Nous sommes ainsi forcés d'admettre que l'hypothèse A, dans ces deux
cas de figures 1.1 et 1.2, conduit à des conclusions absurdes. De ce
fait, il reste à nous focaliser sur l'hypothèse B selon laquelle
l'expression "dès que" manque de crédibilité et de
sincérité. Le roi aurait donc bien été informé, depuis son
déclenchement, du scandale médiatique qui s'est progressivement
transformé en crise politique, sans qu'il ne prenne aucune décision dans
les premiers jours. Il a attendu tout ce temps avant d'ordonner
l'ouverture d'une enquête.
Le scénario le plus probable est que cette décision a été dictée par
la pression extérieure et intérieure sous l'influence de la mobilisation
populaire, le déclenchement de plusieurs manifestations et la
multiplication des voix qui se sont élevées pour dénoncer cet énorme
scandale moral. Le roi a alors bien réfléchi avec son équipe de
conseillers, et comme il refuse de s'excuser, alors que le fait de
demander pardon est un signe de noblesse et de grandeur, ils se sont
tous mis d'accord sur l'actuelle version du communiqué en espérant y
trouver une porte de sortie à la crise, ne serait-ce que de manière
temporaire. La diffusion d'un deuxième communiqué le lendemain,
annonçant que le roi a retiré cette désastreuse grâce, est le signe
d'une fébrilité et d'une absence de stratégie réfléchie.

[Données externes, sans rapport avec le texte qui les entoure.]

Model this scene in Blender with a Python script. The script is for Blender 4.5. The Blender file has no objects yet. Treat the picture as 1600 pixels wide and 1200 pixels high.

Ainsi, le terme « dès que » utilisé par les
rédacteurs du communiqué du cabinet royal, relève du mensonge. Un
mensonge misérable qui cherche à cacher la triste vérité : D'une part,
le roi s'obstine à refuser d'assumer ses responsabilités. D'autre part,
le cabinet royal est un foyer d'incompétents.

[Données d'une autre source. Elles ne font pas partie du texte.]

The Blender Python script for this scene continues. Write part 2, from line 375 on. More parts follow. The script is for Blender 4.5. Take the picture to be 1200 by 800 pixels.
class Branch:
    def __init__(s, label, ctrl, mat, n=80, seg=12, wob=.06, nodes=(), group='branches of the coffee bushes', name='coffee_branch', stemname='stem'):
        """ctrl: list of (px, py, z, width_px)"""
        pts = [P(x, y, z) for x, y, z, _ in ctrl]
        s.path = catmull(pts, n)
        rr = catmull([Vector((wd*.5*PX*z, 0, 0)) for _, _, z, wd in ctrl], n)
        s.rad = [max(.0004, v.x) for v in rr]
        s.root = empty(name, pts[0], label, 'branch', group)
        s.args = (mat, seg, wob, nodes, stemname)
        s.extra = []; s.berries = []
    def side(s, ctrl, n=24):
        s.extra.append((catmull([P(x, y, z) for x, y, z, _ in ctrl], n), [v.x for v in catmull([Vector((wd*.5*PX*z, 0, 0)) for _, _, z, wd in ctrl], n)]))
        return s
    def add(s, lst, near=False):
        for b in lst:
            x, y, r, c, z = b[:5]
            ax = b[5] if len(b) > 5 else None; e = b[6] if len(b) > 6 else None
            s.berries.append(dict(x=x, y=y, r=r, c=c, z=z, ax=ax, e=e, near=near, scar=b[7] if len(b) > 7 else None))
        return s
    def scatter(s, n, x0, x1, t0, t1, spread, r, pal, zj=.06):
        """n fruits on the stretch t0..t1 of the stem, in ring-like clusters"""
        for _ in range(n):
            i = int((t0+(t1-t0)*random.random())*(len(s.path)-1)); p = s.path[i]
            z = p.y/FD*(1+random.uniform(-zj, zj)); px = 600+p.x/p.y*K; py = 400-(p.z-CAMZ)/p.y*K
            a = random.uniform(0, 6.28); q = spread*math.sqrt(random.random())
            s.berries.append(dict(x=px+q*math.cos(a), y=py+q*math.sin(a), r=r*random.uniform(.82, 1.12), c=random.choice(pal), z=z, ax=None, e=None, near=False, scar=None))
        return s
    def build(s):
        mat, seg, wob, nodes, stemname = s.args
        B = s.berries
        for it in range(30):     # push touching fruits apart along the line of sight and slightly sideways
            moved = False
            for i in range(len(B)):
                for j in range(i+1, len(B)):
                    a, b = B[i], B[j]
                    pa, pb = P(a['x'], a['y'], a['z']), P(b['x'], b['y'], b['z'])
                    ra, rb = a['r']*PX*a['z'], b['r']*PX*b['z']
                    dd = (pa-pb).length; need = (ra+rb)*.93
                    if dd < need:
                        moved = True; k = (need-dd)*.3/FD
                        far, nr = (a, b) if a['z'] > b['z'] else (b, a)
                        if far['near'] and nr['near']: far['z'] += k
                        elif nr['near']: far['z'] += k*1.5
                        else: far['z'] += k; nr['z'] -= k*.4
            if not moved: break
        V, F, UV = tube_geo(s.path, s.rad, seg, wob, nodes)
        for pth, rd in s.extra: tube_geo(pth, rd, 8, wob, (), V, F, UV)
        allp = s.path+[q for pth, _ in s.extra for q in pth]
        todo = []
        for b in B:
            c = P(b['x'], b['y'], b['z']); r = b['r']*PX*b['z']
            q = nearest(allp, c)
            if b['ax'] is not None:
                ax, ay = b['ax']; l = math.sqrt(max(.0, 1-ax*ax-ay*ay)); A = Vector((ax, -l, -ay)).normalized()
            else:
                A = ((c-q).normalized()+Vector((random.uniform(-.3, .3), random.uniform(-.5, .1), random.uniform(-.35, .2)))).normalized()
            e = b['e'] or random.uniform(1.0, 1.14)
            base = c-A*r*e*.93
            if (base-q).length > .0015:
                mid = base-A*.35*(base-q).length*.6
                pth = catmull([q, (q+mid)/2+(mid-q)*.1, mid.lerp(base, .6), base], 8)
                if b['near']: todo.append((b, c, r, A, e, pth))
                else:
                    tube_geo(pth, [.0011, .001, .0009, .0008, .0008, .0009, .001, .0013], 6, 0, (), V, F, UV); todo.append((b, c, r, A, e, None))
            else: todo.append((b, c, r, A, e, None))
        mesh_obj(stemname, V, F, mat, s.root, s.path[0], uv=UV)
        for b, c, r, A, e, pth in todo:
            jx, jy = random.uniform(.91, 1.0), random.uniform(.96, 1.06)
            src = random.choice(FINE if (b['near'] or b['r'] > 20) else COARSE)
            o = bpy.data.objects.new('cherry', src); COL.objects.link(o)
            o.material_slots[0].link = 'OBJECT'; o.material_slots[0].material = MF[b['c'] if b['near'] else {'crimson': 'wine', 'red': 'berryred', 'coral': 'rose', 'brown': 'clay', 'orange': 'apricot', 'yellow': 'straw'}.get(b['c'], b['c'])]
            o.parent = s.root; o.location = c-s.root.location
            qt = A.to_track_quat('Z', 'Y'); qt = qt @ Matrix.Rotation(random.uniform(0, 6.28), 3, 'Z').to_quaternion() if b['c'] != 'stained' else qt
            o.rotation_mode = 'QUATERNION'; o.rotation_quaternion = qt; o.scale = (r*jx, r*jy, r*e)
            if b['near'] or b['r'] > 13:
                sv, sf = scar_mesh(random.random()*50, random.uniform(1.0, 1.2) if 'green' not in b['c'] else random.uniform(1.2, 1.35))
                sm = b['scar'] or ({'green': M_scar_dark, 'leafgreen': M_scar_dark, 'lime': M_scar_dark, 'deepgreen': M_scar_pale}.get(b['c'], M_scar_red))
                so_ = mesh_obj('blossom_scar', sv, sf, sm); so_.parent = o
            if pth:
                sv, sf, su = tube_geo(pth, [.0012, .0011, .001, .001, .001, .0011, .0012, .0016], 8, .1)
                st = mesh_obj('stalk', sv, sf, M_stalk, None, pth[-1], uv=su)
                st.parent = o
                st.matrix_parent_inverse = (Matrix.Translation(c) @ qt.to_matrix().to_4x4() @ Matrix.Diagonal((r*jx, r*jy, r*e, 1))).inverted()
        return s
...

Le communiqué confirme que le roi a signé la grâce sans avoir eu
connaissance des moindres détails du dossier. Mais alors, durant ces 14
années de règne, combien de décisions similaires ont reçu l'aval ou la
signature du roi alors qu'elles ont eu des conséquences catastrophiques
ou provoqué des drames ? De combien d'enquêtes avons-nous besoin pour
déterminer les responsabilités ?
Le même jour de la grâce de la honte, le roi a décoré Malcolm
Hoenlein du Wissam Alaoui de l'Ordre du Grand Officier à l'occasion de
la fête du Trône. L'homme, est une figure emblématique du lobby sioniste
pro-israélien, puisqu'il est vice président de la toute puissante Conférence des présidents des grandes organisations juives des Etats-Unis et l'un des symboles du sionisme mondial. Il a reçu en Israel la décoration Guardian Of Zion.

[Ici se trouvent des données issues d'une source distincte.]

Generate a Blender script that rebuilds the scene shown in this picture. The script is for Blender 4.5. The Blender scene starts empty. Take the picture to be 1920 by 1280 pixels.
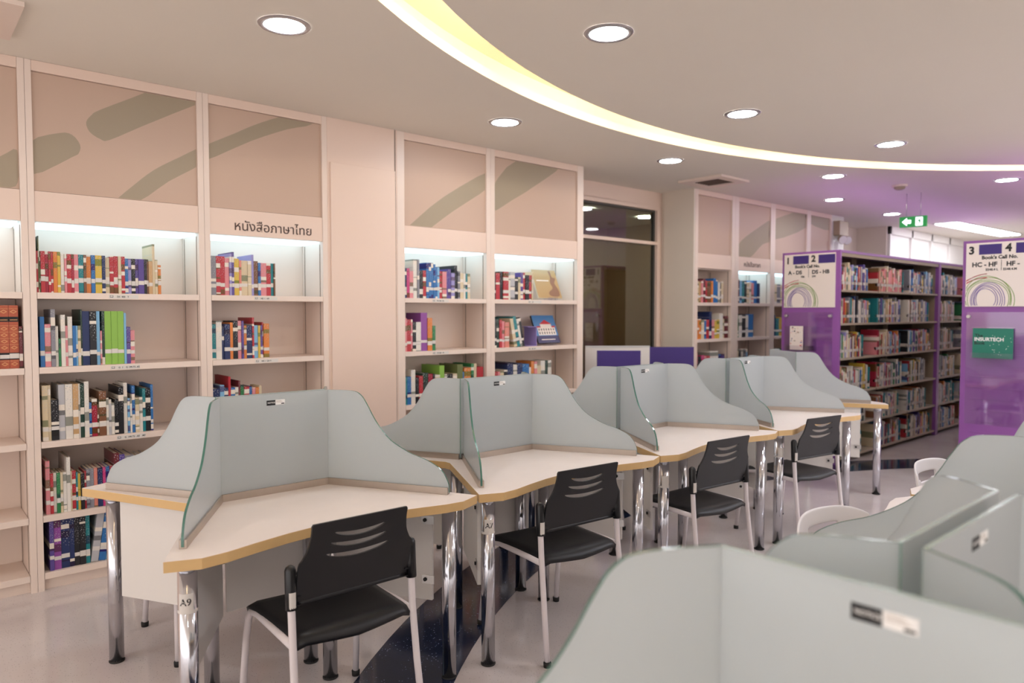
import bpy, bmesh, math, random
from mathutils import Vector, Matrix
random.seed(7)
sc = bpy.context.scene
COL = sc.collection
PI = math.pi
# ------------------------------------------------------------------ camera
FPX = 1340.0
pitch = math.atan(55.0 / FPX)
yaw = math.radians(48.95)
cd = bpy.data.cameras.new('camera')
cam = bpy.data.objects.new('camera', cd); COL.objects.link(cam)
cam.location = (0, 0, 1.5)
cam.rotation_euler = (PI / 2 - pitch, 0, yaw)
cd.sensor_width = 36; cd.lens = 36 * FPX / 1920
cd.clip_start = 0.02
cd.dof.use_dof = True; cd.dof.focus_distance = 3.1; cd.dof.aperture_fstop = 2.2
sc.camera = cam
# ------------------------------------------------------------------ world, exposure
w = bpy.data.worlds.new('world'); sc.world = w; w.use_nodes = True
w.node_tree.nodes['Background'].inputs[0].default_value = (0.90, 0.85, 0.83, 1)
w.node_tree.nodes['Background'].inputs[1].default_value = 0.72
sc.view_settings.view_transform = 'Standard'
sc.view_settings.look = 'None'
sc.view_settings.gamma = 1
sc.view_settings.use_curve_mapping = False
sc.view_settings.exposure = 1.58
DOWN = 24.0      # downlight lens emission
COVE = 6.5      # cove tube emission
NICHE = 0.75      # shelf niche light emission

# ------------------------------------------------------------------ materials
def srgb(h):
    h = h.lstrip('#'); v = [int(h[i:i+2], 16) / 255 for i in (0, 2, 4)]
    return tuple(x / 12.92 if x <= 0.04045 else ((x + 0.055) / 1.055) ** 2.4 for x in v) + (1,)
def mat(name, col, rough=0.5, metal=0.0, spec=0.5, emit=None, strength=0.0):
    m = bpy.data.materials.new(name); m.use_nodes = True
    b = m.node_tree.nodes['Principled BSDF']
    c = srgb(col) if isinstance(col, str) else tuple(col) + (1,)
    b.inputs['Base Color'].default_value = c
    b.inputs['Roughness'].default_value = rough
    b.inputs['Metallic'].default_value = metal
    b.inputs['Specular IOR Level'].default_value = spec
    if emit:
        b.inputs['Emission Color'].default_value = srgb(emit); b.inputs['Emission Strength'].default_value = strength
    return m
def noisy(m, scale=8, amt=0.08, bump=0.0, bscale=200):
    """gentle procedural tone variation and bump"""
    nt = m.node_tree; b = nt.nodes['Principled BSDF']; base = tuple(b.inputs['Base Color'].default_value)
    tc = nt.nodes.new('ShaderNodeTexCoord'); n = nt.nodes.new('ShaderNodeTexNoise'); n.inputs['Scale'].default_value = scale
    n.inputs['Detail'].default_value = 4
    nt.links.new(tc.outputs['Object'], n.inputs['Vector'])
    mx = nt.nodes.new('ShaderNodeMix'); mx.data_type = 'RGBA'
    mx.inputs[6].default_value = tuple(c * (1 - amt) for c in base[:3]) + (1,)
    mx.inputs[7].default_value = tuple(min(1, c * (1 + amt)) for c in base[:3]) + (1,)
    nt.links.new(n.outputs['Fac'], mx.inputs[0]); nt.links.new(mx.outputs[2], b.inputs['Base Color'])
    if bump:
        n2 = nt.nodes.new('ShaderNodeTexNoise'); n2.inputs['Scale'].default_value = bscale
        nt.links.new(tc.outputs['Object'], n2.inputs['Vector'])
        bp = nt.nodes.new('ShaderNodeBump'); bp.inputs['Strength'].default_value = bump; bp.inputs['Distance'].default_value = 0.001
        nt.links.new(n2.outputs['Fac'], bp.inputs['Height']); nt.links.new(bp.outputs[0], b.inputs['Normal'])
    return m
M = {}
M['ceil'] = noisy(mat('ceiling_paint', '#ebe3d6', 0.9), 1.5, 0.02)
M['wall'] = noisy(mat('wall_laminate', '#e9d0c0', 0.45), 2, 0.02)
M['wallgrey'] = noisy(mat('column_paint', '#e2d5c6', 0.7), 2, 0.02)
M['panel'] = noisy(mat('header_panel_laminate_dimmed', '#c8ac99', 0.5), 2, 0.02)  # darkened: the weaker light high on the wall is put into this colour
M['swoosh'] = noisy(mat('header_panel_print', '#a59680', 0.5), 2, 0.02)
M['seam'] = mat('panel_seam', '#8d7a6c', 0.8)
M['shelf'] = noisy(mat('shelf_laminate', '#ead7ca', 0.4), 2, 0.02)
M['ltext'] = mat('dark_brown_lettering', '#4a322b', 0.5)
M['niche'] = mat('niche_light_diffuser', '#ffffff', 0.5, emit='#b8e6fa', strength=NICHE)
M['top'] = noisy(mat('maple_laminate', '#efe3dc', 0.38), 14, 0.03)
M['edge'] = noisy(mat('wood_edge_band', '#d9b47d', 0.45), 20, 0.06)
M['chrome'] = mat('chrome', (0.62, 0.62, 0.66), 0.12, 1.0)
M['steel'] = noisy(mat('brushed_channel', (0.50, 0.43, 0.37), 0.35, 0.85), 30, 0.05)
M['white_panel'] = noisy(mat('white_modesty_laminate', '#e2dcd6', 0.5), 3, 0.02)
M['black_plastic'] = noisy(mat('black_plastic', '#17171b', 0.42), 30, 0.1, 0.25, 500)
M['black_gloss'] = mat('black_sleeve_plastic', '#131316', 0.3)
M['white_tube'] = mat('white_painted_tube', '#e9dfe0', 0.3)
M['white_plastic'] = mat('white_moulded_plastic', '#f1ecec', 0.35)
M['rubber'] = mat('dark_rubber', '#1c1a19', 0.7)
M['paper'] = mat('paper_label', '#ddd6cf', 0.7)
M['ink'] = mat('black_ink', '#1b1a1c', 0.6)
M['white'] = mat('white_print', '#f5f3f0', 0.5)
M['pages'] = noisy(mat('book_pages', '#e2d6c2', 0.85), 60, 0.05)
M['purple'] = noisy(mat('purple_laminate', '#9358a2', 0.35), 2, 0.04)
M['purple_dark'] = mat('purple_block', '#3f2a78', 0.5)
M['board'] = mat('cream_sign_board', '#efe3da', 0.4)
M['tan'] = noisy(mat('tan_metal_shelf', '#a3907a', 0.45), 4, 0.04)
M['tan_shelf'] = mat('pale_metal_shelf', '#b9a996', 0.45)
M['tan_dark'] = mat('shelf_back_metal', '#5b4b40', 0.6)
M['red_ink'] = mat('red_print', '#c8303c', 0.5)
M['green_ink'] = mat('green_print', '#6f9a28', 0.5)
M['purple_ink'] = mat('purple_print', '#5a3a98', 0.5)
M['teal_cover'] = mat('green_cover', '#1f7a66', 0.35)
M['vent_dark'] = mat('vent_dark', '#6d5a50', 0.7)
M['alu'] = mat('aluminium', (0.6, 0.58, 0.56), 0.3, 0.9)
M['ring'] = mat('downlight_ring', '#b9b3b4', 0.25, 0.6)
M['lens'] = mat('downlight_lens', '#ffffff', 0.5, emit='#f2f8ff', strength=DOWN)
M['cove'] = mat('cove_plaster', '#faeed9', 0.9)
M['tube'] = mat('warm_tube', '#ffffff', 0.5, emit='#fff0d6', strength=COVE)
M['fluor'] = mat('fluorescent_diffuser', '#ffffff', 0.5, emit='#eef2ff', strength=9)
M['exit_green'] = mat('exit_sign_green', '#0a7a35', 0.4, emit='#08702c', strength=0.3)
M['exit_white'] = mat('exit_sign_white', '#ffffff', 0.4, emit='#e8ffff', strength=0.6)
M['closet'] = noisy(mat('brown_room_panel', '#d6ad84', 0.6), 3, 0.05)
M['closet_dark'] = mat('brown_room_door', '#7d6453', 0.6)
M['dframe'] = mat('dark_window_gasket', '#4d4a44', 0.5)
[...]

Le roi, président du comité Al Quds ne le savait-il pas non plus ?
Va-t-il aussi déclencher une enquête pour savoir qui a glissé son nom
sur la liste des personnalités à décorer ?
Il semble que les rédacteurs de ce triste communiqué continuent de mépriser les Marocains dès qu'occasion se présente et persistent à croire que les citoyens de ce pays sont des imbéciles qui avalent des couleuvres dès qu'elles leur sont servies par les médias officiels.